Problem details: Copy out all of the material, matching it word for word.

Raw data:
## begin
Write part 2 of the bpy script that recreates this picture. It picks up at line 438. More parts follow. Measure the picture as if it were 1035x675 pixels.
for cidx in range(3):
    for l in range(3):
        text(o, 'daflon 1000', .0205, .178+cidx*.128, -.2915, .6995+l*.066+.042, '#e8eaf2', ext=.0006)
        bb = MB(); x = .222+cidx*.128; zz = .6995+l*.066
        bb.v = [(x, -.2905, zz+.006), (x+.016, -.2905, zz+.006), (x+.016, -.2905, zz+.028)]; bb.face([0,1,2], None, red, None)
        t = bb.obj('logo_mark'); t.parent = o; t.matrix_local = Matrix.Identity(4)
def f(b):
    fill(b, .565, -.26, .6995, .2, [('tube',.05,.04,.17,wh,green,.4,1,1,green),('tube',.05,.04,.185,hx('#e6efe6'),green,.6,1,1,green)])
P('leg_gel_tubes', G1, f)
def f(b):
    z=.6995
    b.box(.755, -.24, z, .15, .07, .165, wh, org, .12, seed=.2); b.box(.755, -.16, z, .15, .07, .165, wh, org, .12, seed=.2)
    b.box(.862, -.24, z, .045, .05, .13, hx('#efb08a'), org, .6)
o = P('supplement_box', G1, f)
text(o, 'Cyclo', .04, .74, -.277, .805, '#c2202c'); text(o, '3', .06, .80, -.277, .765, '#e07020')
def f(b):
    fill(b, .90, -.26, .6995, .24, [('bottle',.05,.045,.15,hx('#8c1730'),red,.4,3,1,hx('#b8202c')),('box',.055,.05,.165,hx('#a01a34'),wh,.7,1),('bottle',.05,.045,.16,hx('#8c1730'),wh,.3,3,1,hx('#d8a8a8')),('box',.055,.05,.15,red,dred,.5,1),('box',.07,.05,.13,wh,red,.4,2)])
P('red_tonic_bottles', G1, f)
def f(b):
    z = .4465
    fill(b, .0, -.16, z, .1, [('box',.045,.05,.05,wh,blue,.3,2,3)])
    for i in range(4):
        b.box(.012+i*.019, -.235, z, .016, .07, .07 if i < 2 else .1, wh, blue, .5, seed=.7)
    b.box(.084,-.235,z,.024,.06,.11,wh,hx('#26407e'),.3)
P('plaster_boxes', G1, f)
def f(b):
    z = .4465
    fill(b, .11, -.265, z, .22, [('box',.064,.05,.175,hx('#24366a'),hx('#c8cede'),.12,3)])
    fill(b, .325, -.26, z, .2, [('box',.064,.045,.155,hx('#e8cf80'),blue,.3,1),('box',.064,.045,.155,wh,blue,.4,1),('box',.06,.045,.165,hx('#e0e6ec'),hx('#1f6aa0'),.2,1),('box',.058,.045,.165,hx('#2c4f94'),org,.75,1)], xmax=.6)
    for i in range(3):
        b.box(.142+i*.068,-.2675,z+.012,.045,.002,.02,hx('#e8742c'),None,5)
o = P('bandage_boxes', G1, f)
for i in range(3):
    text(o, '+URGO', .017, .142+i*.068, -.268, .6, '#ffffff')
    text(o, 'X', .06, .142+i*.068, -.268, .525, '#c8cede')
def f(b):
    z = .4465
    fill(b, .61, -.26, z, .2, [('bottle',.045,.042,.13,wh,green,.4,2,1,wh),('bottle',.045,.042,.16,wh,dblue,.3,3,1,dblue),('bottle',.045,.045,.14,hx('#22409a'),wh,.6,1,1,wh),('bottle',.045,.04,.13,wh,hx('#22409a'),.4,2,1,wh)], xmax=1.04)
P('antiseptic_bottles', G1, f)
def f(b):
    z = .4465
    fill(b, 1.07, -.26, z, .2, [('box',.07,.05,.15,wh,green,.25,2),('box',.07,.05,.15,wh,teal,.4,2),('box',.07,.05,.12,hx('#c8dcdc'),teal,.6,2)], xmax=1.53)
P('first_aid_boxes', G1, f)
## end
Written answer:
Write part 2 of the bpy script that recreates this picture. It picks up at line 438. More parts follow. Measure the picture as if it were 1035x675 pixels.
for cidx in range(3):
    for l in range(3):
        text(o, 'daflon 1000', .0205, .178+cidx*.128, -.2915, .6995+l*.066+.042, '#e8eaf2', ext=.0006)
        bb = MB(); x = .222+cidx*.128; zz = .6995+l*.066
        bb.v = [(x, -.2905, zz+.006), (x+.016, -.2905, zz+.006), (x+.016, -.2905, zz+.028)]; bb.face([0,1,2], None, red, None)
        t = bb.obj('logo_mark'); t.parent = o; t.matrix_local = Matrix.Identity(4)
def f(b):
    fill(b, .565, -.26, .6995, .2, [('tube',.05,.04,.17,wh,green,.4,1,1,green),('tube',.05,.04,.185,hx('#e6efe6'),green,.6,1,1,green)])
P('leg_gel_tubes', G1, f)
def f(b):
    z=.6995
    b.box(.755, -.24, z, .15, .07, .165, wh, org, .12, seed=.2); b.box(.755, -.16, z, .15, .07, .165, wh, org, .12, seed=.2)
    b.box(.862, -.24, z, .045, .05, .13, hx('#efb08a'), org, .6)
o = P('supplement_box', G1, f)
text(o, 'Cyclo', .04, .74, -.277, .805, '#c2202c'); text(o, '3', .06, .80, -.277, .765, '#e07020')
def f(b):
    fill(b, .90, -.26, .6995, .24, [('bottle',.05,.045,.15,hx('#8c1730'),red,.4,3,1,hx('#b8202c')),('box',.055,.05,.165,hx('#a01a34'),wh,.7,1),('bottle',.05,.045,.16,hx('#8c1730'),wh,.3,3,1,hx('#d8a8a8')),('box',.055,.05,.15,red,dred,.5,1),('box',.07,.05,.13,wh,red,.4,2)])
P('red_tonic_bottles', G1, f)
def f(b):
    z = .4465
    fill(b, .0, -.16, z, .1, [('box',.045,.05,.05,wh,blue,.3,2,3)])
    for i in range(4):
        b.box(.012+i*.019, -.235, z, .016, .07, .07 if i < 2 else .1, wh, blue, .5, seed=.7)
    b.box(.084,-.235,z,.024,.06,.11,wh,hx('#26407e'),.3)
P('plaster_boxes', G1, f)
def f(b):
    z = .4465
    fill(b, .11, -.265, z, .22, [('box',.064,.05,.175,hx('#24366a'),hx('#c8cede'),.12,3)])
    fill(b, .325, -.26, z, .2, [('box',.064,.045,.155,hx('#e8cf80'),blue,.3,1),('box',.064,.045,.155,wh,blue,.4,1),('box',.06,.045,.165,hx('#e0e6ec'),hx('#1f6aa0'),.2,1),('box',.058,.045,.165,hx('#2c4f94'),org,.75,1)], xmax=.6)
    for i in range(3):
        b.box(.142+i*.068,-.2675,z+.012,.045,.002,.02,hx('#e8742c'),None,5)
o = P('bandage_boxes', G1, f)
for i in range(3):
    text(o, '+URGO', .017, .142+i*.068, -.268, .6, '#ffffff')
    text(o, 'X', .06, .142+i*.068, -.268, .525, '#c8cede')
def f(b):
    z = .4465
    fill(b, .61, -.26, z, .2, [('bottle',.045,.042,.13,wh,green,.4,2,1,wh),('bottle',.045,.042,.16,wh,dblue,.3,3,1,dblue),('bottle',.045,.045,.14,hx('#22409a'),wh,.6,1,1,wh),('bottle',.045,.04,.13,wh,hx('#22409a'),.4,2,1,wh)], xmax=1.04)
P('antiseptic_bottles', G1, f)
def f(b):
    z = .4465
    fill(b, 1.07, -.26, z, .2, [('box',.07,.05,.15,wh,green,.25,2),('box',.07,.05,.15,wh,teal,.4,2),('box',.07,.05,.12,hx('#c8dcdc'),teal,.6,2)], xmax=1.53)
P('first_aid_boxes', G1, f)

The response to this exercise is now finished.